Pensando em operações de escala comercial contínuas, atender a essas condições ótimas resulta em um impacto direto no melhor retorno econômico do projeto. Plantas de escala comercial já existentes utilizam reatores verticais, tais quais mostrados na figura 3. Esses reatores têm sido fornecidos pela nossa empresa há muitas décadas e agora também para os projetos de etanol celulósico e outros tipos de biorrefinarias. Outro tipo de reator é o de explosão a vapor ou SteamEx. Ele funciona com o aumento da pressão em seu interior e uma posterior descompressão rápida. A figura 4 mostra um desses reatores.
• Sistemas de descarga: Os sistemas de descarga dos reatores têm duas funções principais: interromper a reação e descomprimir o sistema reacional. Diferentes dispositivos de descarga contínua têm sido utilizados com reatores verticais e de explosão a vapor. Temos atingido bons resultados fornecendo aos projetos de biorrefinaria equipamentos já utilizados na indústria de celulose e papel.
• P&D, referências comerciais e perspectivas de mercado: Possuimos uma divisão completamente dedicada ao desenvolvimento de equipamentos para a produção de combustíveis celulósicos e outros combustíveis avançados, a partir das mais diferentes matérias-primas, desde que não sejam de origem alimentar.
Há vários anos fornecendo equipamentos para plantas de grande escala na área de celulose e papel, tem beneficiado os projetos de escala comercial para as indústrias de biorrefinaria. Não obstante, dedicamos os últimos 10 anos para juntar as experiências já existentes com as necessidades da indústria de etanol de segunda geração, com o intuito de minimizar o risco do escalonamento, fornecendo equipamentos e sistemas customizados.
Esses sistemas podem ser aperfeiçoados para minimizar o consumo energético, o consumo de químicos e o custo do investimento. Portanto essa é uma etapa sensível e requer uma otimização cuidadosa. Aspectos como tipo de pré-tratamento são de grande relevância, tanto no aspecto operacional quanto em seu design, por refletir diretamente no Capex e no Opex de um projeto. Cada projeto possui uma abordagem diferente, dependendo da rota adotada e do seu produto final desejado.

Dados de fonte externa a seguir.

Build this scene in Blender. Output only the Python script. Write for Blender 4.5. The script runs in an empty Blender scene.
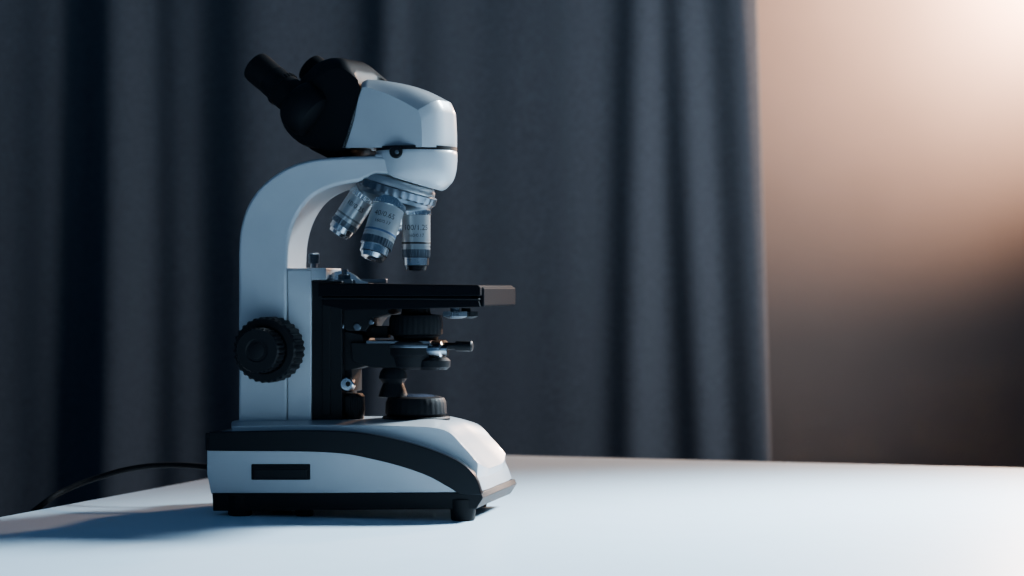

Além disso, considerando a atual realidade brasileira, o etanol de segunda geração é uma saída inteligente para o mercado sucro-
alcooleiro, pois, utilizando uma biomassa já existente e que hoje é tratada como resíduo, pode-se aumentar a capacidade produtiva com a mesma área plantada. A beleza do etanol celulósico está justamente aí, agregar valor a algo que vem sendo tratado como resíduo, sem empregar um maior uso de áreas plantadas.
Alguns anos atrás, o etanol celulósico parecia uma realidade distante, do ponto de vista econômico. Todas as tecnologias aqui mencionadas possuem esforços P&D e estão embasadas em casos reais de projetos de larga escala, tornando o que era distante uma coisa presente e viva, fato este justificado pelos recentes projetos em andamento.
Possuimos algumas referências de escala comercial, como a Chemtex, na Itália, POET, nos EUA, e um sistema em escala demonstrativa para o CTC, no Brasil. Vendo esses projetos se tornando realidade, é um bom indicativo de que a indústria está trilhando o caminho certo na produção de combustíveis sustentáveis e de que todos os esforços para apoiá-los foram válidos.